Using eight different aliases, Viktor Bout was accused of trotting the globe while peddling old Soviet weaponry to some of the world's most violent warmongers, including Osama bin Laden's Al-Qaeda network.

From African civil wars to Colombian guerrilla conflicts, the 42-year-old former Soviet air force pilot allegedly used his command of six languages to barter deals for planes and guns across the world.

Burly and with a signature moustache, his notoriety inspired the Hollywood film "Lord of War" starring Nicolas Cage, in which the anti-hero escaped justice.

Bout finally seemed to have met his match when he was arrested at a Bangkok hotel in March 2008 while negotiating with US agents posing as guerrillas from the Revolutionary Armed Forces of Colombia (FARC).

But after an 18-month legal battle in Thailand's courts, Bout has won a victory against US attempts to extradite him and charge him with terrorism offences that carry a life sentence.

The judges surprised Thailand's close American allies when they ruled that Bout could not be deported to the United States to stand trial because the FARC was not listed in the kingdom as a terrorist group.

He will walk free later this week if Thailand's government fails to appeal against the decision.

Bout himself maintained his innocence from the day he was picked up at the five-star Sofitel hotel in the Thai capital after allegedly negotiating to supply surface-to-air missiles in a series of covert meetings that also took him to Denmark and Romania.

"I never supplied arms and especially never had any deal with Al-Qaeda," Bout told Channel 4 News, insisting instead that he had always run a legitimate air cargo business.

Bout was born in the Tajikistan capital Dushanbe in 1967 and studied several languages — including English, French and Portuguese — at Moscow's military institute for foreign languages before joining the Soviet air force.

He has repeatedly denied suggestions that he was a former KGB agent and that he bought weaponry, aircraft and helicopters at throwaway rates at the fall of the Soviet Union to supply to conflict zones.

However, former British foreign office minister Peter Hain dubbed him the "Merchant of Death," while Amnesty International has alleged that at one time he operated a fleet of more than 50 planes ferrying weapons around Africa.

The British press has linked him to Al-Qaeda and to Afghanistan's extremist Taliban movement.

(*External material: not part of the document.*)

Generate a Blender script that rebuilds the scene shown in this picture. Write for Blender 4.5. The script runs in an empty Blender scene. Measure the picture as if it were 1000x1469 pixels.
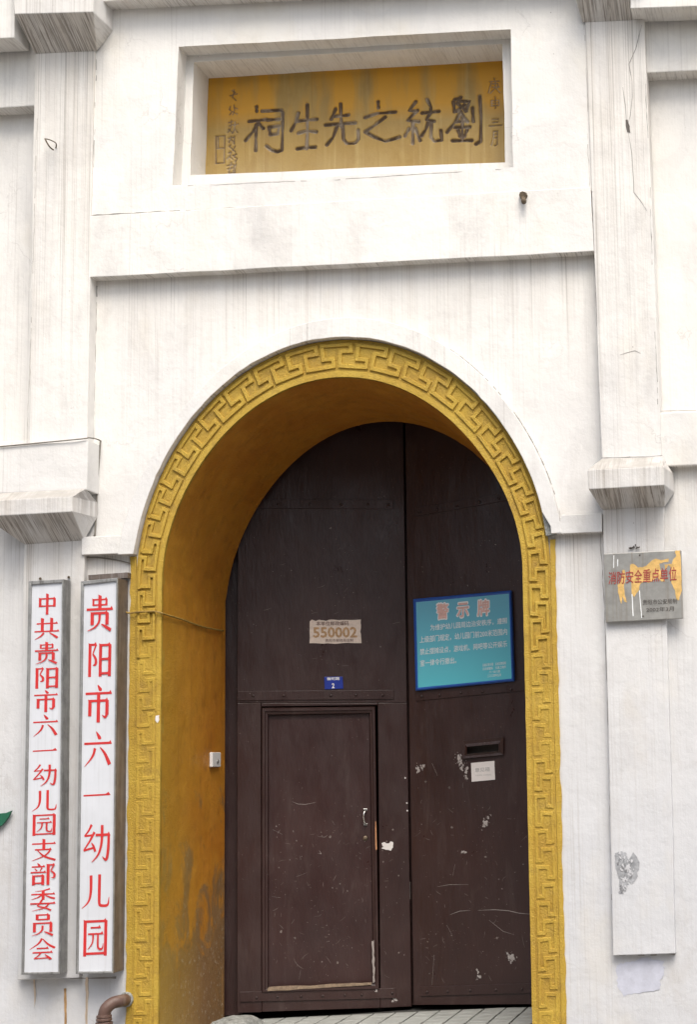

Bout is also suspected of smuggling arms to former Liberian president Charles Taylor, who was subject to an UN arms embargo.

Journalist Douglas Farah, who co-authored a book on Bout, has called him "a unique creature" born of the end of Communism and the rise of unbridled capitalism when the Berlin Wall came down in the early 1990s.

Bout, also known as "Boris" and "Vadim Markovich Aminov" among several other pseudonyms, kept a high profile since his arrest, aided by an impassioned appearance by his wife at an extradition hearing earlier this year.

"He became a celebrity in a sense because of NGOs and UN reporting about him," Alex Vines, head of the Africa programme at Britain's Royal Institute of International Affairs, told AFP.

"He became the brand name for sanction-busting, but there are plenty of others who can offer the same services. It contributed to his problems, that he was a brand to be recognised," he said.

"This is a business that doesn't do well with this kind of recognition."